• **Material**
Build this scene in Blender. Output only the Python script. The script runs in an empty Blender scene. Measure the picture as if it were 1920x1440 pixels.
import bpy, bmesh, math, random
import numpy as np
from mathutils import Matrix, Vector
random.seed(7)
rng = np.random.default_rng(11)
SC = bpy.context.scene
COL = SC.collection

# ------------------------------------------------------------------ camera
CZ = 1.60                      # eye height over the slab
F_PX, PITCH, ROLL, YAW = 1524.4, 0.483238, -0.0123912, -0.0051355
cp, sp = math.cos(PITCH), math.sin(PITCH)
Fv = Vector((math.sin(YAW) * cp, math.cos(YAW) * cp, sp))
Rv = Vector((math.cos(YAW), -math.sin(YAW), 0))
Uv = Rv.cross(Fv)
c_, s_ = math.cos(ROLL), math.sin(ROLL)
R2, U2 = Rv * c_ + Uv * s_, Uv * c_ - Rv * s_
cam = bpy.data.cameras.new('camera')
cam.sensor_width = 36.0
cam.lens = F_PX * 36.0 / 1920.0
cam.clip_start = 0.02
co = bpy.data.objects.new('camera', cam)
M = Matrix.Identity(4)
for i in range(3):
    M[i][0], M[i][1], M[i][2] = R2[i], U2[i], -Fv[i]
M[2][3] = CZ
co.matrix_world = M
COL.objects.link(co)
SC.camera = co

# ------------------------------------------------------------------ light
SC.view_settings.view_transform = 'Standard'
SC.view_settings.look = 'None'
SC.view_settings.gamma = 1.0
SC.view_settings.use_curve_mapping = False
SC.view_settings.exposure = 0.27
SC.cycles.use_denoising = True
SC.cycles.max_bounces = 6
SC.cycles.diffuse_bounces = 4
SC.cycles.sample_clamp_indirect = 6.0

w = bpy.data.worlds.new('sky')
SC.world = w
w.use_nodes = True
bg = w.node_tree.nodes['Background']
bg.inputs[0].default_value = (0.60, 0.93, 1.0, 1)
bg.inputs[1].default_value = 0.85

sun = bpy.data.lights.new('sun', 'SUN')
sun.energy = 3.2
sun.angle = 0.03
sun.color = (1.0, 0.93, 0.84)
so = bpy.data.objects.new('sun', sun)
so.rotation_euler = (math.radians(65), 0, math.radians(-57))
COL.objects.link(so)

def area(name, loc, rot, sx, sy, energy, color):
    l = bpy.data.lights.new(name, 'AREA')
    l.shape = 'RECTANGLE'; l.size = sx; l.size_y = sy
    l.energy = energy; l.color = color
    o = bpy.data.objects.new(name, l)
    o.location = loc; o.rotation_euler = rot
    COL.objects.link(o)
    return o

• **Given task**
Looking at the data above, show all lines where the word "scene" occurs.

• **Response to this task**
Build this scene in Blender. Output only the Python script. The script runs in an empty Blender scene. Measure the picture as if it were 1920x1440 pixels.
SC = bpy.context.scene